Customers shopping at the farmers market under JFX in Baltimore, MD (Edwin Remsberg / VWPics via AP Images)

Some low-income college students are among the 688,000 food stamp recipients projected to lose benefits as a result of a Trump administration rule announced Dec. 4. While the rule explicitly targets “able-bodied adults without dependents,” it also limits food assistance for a share of college students at a time when campuses across the country are already grappling with how to respond to food insecurity.

The new rule makes it harder for states to waive the requirement that adults work at least 20 hours a week in order to receive their Supplemental Nutrition Assistance Program — or SNAP — benefits. Policy experts say it will limit benefits for college students enrolled less than half-time while further complicating the already confusing process of determining students’ eligibility and connecting them to resources.

“As long as a student is at least half-time, they are not considered an [able-bodied adult without dependents] subject to SNAP work requirements, so that new rule would not impact them,” says Kathryn Larin, director of the Education Workforce and Income Security team at the Government Accountability Office. “The group that it would impact would be students enrolled less than half-time.”

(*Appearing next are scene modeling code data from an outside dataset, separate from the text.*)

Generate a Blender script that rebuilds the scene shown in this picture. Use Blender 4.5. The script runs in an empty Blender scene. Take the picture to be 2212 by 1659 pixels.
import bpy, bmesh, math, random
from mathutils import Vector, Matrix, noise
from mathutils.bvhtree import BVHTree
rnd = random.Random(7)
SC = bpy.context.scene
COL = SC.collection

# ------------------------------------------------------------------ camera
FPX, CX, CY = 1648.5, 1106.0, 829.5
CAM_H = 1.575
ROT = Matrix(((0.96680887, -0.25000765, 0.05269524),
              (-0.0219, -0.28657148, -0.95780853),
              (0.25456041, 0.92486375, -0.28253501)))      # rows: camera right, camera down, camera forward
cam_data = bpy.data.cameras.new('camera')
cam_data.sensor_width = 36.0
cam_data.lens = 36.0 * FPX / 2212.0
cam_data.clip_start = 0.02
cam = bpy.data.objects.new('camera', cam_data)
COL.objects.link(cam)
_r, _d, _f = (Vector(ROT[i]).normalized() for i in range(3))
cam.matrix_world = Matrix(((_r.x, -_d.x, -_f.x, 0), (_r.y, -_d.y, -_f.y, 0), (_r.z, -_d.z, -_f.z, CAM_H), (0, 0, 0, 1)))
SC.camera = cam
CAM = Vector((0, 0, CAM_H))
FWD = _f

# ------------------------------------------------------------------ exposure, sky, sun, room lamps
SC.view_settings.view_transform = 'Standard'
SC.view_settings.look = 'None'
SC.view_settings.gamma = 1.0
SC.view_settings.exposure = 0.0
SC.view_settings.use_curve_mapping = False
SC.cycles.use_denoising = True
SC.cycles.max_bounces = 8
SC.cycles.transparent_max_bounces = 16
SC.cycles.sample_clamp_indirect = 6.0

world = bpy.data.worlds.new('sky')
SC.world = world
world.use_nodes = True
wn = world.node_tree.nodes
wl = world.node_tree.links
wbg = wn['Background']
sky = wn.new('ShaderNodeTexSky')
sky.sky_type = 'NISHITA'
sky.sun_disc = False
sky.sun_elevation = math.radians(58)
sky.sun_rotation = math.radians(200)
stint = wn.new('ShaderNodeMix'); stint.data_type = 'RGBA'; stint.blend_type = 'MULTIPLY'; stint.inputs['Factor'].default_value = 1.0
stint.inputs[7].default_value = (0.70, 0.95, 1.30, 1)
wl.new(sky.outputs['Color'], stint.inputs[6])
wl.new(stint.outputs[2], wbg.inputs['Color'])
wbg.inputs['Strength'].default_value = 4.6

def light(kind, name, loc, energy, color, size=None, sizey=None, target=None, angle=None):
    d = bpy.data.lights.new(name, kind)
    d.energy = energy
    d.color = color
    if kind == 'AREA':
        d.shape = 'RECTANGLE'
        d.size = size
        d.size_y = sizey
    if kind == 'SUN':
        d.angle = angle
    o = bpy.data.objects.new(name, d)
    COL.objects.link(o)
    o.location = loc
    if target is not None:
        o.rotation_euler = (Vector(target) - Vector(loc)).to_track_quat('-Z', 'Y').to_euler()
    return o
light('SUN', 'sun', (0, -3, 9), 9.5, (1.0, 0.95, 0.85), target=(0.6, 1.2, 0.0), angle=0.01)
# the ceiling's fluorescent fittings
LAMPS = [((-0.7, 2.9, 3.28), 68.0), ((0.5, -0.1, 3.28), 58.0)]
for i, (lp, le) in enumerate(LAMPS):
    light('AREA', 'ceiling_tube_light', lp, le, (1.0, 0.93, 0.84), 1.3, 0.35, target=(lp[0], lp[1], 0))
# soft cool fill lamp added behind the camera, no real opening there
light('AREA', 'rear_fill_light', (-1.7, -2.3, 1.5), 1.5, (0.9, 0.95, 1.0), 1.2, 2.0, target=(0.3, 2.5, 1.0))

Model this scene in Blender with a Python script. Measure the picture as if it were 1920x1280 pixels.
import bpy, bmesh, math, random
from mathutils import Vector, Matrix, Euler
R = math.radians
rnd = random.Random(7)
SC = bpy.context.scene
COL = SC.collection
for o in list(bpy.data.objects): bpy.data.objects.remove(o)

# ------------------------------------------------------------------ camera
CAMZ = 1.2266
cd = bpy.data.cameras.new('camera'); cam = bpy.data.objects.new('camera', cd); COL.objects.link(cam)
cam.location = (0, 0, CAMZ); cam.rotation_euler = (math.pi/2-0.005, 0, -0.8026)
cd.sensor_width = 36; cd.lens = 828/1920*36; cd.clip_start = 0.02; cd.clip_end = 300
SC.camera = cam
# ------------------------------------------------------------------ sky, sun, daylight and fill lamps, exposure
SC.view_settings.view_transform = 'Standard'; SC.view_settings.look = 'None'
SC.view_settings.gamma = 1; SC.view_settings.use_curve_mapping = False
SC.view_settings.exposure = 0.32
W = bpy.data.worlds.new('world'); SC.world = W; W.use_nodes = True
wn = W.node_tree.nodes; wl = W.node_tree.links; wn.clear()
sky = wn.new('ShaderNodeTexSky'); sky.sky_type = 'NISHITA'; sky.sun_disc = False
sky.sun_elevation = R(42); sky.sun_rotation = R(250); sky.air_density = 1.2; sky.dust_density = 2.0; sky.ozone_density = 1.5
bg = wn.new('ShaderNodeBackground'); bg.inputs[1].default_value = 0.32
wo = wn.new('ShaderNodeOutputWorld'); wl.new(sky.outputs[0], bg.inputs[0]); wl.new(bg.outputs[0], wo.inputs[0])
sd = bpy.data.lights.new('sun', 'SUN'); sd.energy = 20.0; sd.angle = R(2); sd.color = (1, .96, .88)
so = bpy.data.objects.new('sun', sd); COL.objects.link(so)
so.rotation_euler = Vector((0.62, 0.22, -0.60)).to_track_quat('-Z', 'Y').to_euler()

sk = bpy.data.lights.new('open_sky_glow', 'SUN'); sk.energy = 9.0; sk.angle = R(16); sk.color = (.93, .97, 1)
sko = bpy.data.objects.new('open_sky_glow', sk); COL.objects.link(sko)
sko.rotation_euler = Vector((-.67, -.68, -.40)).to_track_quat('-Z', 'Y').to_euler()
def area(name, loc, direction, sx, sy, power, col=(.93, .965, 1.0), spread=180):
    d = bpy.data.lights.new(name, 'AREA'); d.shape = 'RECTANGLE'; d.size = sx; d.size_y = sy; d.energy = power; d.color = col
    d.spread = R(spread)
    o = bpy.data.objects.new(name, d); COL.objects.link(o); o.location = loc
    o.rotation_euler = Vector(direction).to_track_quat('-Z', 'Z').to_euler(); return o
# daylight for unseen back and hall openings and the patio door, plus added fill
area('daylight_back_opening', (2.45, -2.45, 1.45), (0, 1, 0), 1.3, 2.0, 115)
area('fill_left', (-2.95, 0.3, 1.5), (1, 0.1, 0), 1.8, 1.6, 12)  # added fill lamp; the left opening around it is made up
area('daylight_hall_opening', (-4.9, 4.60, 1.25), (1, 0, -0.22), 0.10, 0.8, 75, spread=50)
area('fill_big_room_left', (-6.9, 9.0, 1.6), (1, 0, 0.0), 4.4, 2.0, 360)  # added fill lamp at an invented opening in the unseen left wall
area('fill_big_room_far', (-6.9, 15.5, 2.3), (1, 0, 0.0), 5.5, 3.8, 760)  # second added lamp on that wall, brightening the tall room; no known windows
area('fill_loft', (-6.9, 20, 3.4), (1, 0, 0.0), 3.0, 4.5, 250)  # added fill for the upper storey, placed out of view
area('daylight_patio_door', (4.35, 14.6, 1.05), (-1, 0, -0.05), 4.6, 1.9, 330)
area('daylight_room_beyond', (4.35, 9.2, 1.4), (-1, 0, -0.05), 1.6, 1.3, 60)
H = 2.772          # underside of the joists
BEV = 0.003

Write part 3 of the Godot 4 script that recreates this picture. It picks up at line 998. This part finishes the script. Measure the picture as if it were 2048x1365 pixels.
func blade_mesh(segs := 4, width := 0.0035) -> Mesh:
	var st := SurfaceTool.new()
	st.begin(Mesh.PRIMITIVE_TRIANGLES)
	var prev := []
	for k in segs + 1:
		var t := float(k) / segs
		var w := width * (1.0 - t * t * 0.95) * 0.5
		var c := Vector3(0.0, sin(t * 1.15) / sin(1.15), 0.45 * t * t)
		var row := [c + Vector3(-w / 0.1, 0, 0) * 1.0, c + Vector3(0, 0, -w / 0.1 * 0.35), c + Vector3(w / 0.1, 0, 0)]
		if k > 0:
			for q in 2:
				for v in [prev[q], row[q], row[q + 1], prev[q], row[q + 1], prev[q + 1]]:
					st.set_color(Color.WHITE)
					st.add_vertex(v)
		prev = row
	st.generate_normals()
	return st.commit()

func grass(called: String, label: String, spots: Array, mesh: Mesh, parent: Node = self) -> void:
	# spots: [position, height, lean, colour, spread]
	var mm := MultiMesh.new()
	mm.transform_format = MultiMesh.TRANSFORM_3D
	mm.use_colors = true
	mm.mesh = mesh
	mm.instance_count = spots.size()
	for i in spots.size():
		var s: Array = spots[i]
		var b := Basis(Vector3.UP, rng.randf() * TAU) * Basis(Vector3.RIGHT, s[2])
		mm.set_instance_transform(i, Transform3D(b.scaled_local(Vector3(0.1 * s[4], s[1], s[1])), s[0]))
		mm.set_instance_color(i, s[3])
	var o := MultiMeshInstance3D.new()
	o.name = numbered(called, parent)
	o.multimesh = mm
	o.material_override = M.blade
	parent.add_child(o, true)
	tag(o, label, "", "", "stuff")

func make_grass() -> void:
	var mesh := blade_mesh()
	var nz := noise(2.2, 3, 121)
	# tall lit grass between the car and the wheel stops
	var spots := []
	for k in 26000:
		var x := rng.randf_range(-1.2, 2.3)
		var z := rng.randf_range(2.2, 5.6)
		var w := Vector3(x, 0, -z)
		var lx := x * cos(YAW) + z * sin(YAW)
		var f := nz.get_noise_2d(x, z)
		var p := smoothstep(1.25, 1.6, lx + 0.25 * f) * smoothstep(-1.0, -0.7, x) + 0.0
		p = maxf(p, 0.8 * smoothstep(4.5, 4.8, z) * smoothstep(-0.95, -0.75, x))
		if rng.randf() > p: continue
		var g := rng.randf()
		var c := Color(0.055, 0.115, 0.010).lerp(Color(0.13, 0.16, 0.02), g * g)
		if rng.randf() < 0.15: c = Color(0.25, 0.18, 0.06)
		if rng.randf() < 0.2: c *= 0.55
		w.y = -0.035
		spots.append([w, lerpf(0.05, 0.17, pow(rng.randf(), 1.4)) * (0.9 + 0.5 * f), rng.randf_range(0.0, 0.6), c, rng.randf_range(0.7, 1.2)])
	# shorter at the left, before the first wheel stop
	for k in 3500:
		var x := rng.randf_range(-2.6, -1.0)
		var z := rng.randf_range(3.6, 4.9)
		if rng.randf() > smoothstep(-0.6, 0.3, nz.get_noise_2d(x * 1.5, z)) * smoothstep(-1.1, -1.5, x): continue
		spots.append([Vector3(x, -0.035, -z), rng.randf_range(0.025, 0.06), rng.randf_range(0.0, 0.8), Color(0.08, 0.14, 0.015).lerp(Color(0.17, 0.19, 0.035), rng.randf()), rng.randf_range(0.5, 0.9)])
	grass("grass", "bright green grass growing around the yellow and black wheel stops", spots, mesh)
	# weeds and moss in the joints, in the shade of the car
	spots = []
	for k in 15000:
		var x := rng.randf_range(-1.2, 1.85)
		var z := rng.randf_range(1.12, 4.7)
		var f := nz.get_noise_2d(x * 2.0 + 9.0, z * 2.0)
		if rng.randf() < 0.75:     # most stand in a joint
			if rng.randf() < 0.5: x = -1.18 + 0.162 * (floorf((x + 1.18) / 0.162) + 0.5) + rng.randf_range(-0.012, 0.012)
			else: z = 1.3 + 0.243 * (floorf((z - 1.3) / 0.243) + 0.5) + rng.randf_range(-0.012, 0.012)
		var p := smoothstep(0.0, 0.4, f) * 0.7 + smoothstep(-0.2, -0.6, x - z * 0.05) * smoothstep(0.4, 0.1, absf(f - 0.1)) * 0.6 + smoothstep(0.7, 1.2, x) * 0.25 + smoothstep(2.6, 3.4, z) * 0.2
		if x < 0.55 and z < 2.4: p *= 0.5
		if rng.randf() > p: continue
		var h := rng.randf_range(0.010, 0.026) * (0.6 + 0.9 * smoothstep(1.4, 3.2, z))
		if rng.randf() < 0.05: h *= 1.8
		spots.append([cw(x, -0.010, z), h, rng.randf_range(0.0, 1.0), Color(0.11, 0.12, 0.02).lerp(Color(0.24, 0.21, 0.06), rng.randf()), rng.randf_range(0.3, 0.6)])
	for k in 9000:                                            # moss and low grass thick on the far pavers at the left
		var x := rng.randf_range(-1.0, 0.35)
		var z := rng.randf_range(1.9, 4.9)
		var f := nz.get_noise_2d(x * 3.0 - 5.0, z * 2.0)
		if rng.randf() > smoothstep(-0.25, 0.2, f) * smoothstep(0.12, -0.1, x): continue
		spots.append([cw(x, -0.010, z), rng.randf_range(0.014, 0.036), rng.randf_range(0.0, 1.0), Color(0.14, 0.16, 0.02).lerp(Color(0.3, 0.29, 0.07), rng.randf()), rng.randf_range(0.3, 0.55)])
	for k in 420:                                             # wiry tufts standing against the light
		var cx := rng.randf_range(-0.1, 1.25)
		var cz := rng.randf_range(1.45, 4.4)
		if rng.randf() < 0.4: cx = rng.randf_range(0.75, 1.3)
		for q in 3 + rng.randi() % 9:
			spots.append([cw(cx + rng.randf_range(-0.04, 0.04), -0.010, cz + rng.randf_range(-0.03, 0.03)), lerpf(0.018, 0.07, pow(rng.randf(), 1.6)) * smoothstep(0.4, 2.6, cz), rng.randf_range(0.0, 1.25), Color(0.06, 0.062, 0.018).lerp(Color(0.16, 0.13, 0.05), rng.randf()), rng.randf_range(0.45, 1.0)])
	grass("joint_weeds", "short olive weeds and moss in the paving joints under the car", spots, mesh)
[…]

Most college students are excluded from receiving SNAP by design, Larin says.

This is because Congress created the program with the image of a “traditional” student in mind: someone entering college directly from high school, financially reliant on their parents, with no income or dependents.

But this archetype is far from universal, says Parker Gilkesson, an analyst at the Center for Law and Social Policy who specializes in income and work supports. Only about one in four students attend a four-year institution immediately after high school.